ALWAYS CONNECTED

The UK wants to install wifi along 4,400 miles of highway

The UK is committed to launching self-driving cars, without safety drivers, on the road by 2021. The ambition requires more than just the advancement of auto technology; it also requires significant upgrades to the country’s roads.

To help meet that need, Highways England, a government-owned company that operates and maintains the country’s motorways, announced yesterday (Dec. 13) a proposal to install high speed fibre-optic cabling across more than 4,400 miles of road. The vision, published in its Strategic Road Network Initial Report, is part of a larger £15 billion strategy to modernize England’s motorways in preparation for the cars and mobility needs of the future. Should the agency move ahead with the proposal, the work would begin after 2020.

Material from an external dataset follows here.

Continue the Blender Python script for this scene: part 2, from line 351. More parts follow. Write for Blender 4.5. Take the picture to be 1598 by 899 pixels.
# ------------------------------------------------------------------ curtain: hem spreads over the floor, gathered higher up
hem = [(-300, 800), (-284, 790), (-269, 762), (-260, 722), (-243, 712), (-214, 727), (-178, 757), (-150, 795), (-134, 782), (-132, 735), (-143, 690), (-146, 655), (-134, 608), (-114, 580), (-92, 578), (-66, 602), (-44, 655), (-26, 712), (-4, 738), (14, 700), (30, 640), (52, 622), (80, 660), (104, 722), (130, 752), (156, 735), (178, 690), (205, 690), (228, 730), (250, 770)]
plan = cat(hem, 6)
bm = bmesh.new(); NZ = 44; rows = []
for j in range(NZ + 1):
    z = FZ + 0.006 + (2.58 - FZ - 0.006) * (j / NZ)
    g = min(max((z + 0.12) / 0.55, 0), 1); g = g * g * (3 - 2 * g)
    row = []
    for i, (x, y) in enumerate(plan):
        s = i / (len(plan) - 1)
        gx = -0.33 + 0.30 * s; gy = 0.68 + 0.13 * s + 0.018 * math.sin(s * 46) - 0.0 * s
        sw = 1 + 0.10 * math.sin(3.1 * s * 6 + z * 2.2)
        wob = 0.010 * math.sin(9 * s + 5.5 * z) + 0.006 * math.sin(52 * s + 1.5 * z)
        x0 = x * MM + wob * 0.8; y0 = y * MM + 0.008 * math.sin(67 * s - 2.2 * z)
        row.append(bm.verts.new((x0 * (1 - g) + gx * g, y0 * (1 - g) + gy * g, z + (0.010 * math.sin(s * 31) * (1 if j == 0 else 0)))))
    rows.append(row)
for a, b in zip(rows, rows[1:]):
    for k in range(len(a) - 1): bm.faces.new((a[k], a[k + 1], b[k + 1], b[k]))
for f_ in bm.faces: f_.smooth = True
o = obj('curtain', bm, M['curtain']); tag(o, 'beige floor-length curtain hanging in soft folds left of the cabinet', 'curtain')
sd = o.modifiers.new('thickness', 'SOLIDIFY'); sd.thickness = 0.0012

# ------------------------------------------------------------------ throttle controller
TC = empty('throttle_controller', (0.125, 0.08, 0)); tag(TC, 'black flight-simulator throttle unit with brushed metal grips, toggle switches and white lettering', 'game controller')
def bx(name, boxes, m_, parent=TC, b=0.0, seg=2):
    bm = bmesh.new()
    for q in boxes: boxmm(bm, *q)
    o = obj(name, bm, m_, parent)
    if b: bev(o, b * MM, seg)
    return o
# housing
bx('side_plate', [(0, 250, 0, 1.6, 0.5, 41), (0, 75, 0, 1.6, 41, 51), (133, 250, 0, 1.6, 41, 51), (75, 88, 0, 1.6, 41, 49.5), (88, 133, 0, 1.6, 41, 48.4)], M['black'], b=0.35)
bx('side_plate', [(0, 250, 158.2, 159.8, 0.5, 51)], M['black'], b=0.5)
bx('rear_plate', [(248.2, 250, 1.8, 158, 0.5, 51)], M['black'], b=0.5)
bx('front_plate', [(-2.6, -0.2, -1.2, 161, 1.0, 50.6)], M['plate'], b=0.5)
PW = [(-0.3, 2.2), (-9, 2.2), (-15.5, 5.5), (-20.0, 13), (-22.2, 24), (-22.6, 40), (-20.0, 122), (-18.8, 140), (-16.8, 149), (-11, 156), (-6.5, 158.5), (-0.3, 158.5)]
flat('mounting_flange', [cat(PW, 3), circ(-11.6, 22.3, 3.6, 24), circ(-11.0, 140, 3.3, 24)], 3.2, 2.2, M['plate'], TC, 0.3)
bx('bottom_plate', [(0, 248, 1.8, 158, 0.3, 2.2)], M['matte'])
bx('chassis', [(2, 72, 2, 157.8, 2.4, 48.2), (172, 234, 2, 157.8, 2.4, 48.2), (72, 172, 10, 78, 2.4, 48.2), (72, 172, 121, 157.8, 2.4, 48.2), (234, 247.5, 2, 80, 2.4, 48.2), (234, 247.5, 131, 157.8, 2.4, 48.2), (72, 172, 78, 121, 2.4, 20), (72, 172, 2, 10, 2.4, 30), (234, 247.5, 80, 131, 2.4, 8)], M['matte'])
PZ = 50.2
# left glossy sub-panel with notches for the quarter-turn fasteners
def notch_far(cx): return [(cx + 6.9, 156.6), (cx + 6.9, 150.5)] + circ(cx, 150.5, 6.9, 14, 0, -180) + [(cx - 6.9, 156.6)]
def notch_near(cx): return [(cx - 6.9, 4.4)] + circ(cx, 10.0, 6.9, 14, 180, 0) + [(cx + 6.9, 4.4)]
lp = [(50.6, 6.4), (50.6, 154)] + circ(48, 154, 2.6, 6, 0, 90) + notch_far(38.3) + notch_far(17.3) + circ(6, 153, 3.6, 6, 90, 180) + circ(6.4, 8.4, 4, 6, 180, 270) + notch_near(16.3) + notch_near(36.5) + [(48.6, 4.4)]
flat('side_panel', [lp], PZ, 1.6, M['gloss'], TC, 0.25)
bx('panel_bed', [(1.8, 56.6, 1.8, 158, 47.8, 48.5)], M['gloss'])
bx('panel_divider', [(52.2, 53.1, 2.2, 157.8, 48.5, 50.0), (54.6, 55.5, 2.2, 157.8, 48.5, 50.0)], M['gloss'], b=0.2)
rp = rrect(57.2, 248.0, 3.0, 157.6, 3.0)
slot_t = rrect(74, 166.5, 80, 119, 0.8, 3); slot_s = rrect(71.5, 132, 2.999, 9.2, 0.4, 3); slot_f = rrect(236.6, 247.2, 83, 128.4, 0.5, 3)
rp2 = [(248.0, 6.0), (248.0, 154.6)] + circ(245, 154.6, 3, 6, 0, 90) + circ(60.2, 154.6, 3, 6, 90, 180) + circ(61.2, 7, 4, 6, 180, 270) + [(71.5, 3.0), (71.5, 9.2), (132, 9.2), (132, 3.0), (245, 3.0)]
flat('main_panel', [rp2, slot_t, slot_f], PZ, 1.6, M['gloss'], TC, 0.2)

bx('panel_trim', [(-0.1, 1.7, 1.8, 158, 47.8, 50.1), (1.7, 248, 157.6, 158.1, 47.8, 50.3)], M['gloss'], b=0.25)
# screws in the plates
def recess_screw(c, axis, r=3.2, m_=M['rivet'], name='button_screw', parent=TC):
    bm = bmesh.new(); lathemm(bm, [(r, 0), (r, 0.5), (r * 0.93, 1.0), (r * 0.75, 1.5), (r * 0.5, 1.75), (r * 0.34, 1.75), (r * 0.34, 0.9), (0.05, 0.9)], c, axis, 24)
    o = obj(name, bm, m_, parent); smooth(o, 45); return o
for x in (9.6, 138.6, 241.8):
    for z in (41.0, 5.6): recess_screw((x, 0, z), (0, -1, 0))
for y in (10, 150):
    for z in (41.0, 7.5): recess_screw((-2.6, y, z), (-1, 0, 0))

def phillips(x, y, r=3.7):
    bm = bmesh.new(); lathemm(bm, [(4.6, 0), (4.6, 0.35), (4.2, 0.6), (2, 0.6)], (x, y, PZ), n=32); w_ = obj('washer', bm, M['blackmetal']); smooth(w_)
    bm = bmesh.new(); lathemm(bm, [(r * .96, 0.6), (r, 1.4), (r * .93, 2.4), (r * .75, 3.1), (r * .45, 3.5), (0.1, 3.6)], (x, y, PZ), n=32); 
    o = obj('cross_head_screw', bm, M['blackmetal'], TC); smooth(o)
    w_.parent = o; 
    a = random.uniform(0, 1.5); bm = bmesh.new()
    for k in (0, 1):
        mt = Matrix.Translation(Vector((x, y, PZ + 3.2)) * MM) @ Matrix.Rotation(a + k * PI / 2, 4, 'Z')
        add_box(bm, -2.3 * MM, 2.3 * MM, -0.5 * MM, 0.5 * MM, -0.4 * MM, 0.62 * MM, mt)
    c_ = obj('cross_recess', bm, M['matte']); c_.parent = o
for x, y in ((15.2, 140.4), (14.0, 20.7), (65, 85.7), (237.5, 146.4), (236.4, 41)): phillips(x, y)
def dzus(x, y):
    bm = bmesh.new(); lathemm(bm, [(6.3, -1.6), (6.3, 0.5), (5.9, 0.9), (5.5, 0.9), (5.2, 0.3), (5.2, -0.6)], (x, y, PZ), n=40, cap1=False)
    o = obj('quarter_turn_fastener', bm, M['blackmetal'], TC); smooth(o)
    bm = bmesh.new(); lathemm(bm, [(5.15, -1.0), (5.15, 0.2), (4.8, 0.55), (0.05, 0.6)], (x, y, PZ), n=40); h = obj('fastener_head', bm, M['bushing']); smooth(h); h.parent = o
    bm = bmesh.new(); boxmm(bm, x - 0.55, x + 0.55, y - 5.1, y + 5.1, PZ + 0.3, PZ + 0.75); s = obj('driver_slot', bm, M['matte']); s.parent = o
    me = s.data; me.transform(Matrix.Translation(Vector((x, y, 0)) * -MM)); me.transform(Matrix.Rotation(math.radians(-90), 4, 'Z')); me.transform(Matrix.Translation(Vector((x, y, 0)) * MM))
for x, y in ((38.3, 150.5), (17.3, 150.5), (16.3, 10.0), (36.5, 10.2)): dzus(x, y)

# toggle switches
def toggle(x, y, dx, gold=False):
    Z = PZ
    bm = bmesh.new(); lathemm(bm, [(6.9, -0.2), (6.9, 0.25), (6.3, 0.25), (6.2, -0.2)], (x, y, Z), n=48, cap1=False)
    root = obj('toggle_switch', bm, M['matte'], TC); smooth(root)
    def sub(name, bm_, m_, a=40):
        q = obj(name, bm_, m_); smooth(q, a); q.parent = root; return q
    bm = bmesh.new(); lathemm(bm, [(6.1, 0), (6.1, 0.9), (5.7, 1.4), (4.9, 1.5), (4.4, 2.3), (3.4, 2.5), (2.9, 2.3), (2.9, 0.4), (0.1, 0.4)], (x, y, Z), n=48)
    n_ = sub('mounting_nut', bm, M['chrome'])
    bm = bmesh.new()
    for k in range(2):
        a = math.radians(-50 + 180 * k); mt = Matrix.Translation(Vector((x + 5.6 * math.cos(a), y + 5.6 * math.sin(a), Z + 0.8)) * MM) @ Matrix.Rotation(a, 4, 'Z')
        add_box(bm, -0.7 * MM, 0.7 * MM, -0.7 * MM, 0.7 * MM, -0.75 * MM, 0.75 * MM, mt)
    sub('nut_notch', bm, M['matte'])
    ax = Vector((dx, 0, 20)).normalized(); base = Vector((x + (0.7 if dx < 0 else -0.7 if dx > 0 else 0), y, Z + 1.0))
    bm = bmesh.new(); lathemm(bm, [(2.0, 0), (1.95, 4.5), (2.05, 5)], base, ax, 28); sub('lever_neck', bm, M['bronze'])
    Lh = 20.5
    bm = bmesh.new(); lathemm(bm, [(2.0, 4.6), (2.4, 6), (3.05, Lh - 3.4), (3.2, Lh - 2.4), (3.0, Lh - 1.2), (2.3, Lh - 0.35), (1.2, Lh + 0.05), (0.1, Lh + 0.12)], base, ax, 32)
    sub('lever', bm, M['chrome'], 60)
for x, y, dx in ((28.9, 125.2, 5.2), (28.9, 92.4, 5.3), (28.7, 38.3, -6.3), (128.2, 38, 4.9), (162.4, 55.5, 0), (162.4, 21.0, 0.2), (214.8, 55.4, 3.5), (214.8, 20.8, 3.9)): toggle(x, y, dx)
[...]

Whereas current self-driving cars rely on human safety drivers and well-scoped testing grounds to navigate changing roadway conditions, fully autonomous vehicles would need wifi and 5G connectivity to communicate to them variable speed limits, traffic conditions, and planned roadwork, the agency said. The upgrades would also benefit drivers of ordinary cars by improving the efficiency of highway maintenance; sensors could monitor concrete degradation and detect potholes, for example, and upload the data to local maintainers to address the issue in a timely manner.

“Because people’s journeys are important to us, we are setting out our high-level aspirations which will help ensure the network continues to drive economic growth, jobs and prosperity, and keeps traffic moving today and into the future,” Jim O’Sullivan, Highways England’s chief executive, said in a statement.

The agency will run a £15 million pilot in Kent county next year, where it will beam traffic instructions, travel conditions, and signs directly into pilot vehicle dashboards, the BBC reports. The trial will test the effectiveness of internet connectivity through different terrains like tunnels.

The report is now open to public comment through February 7.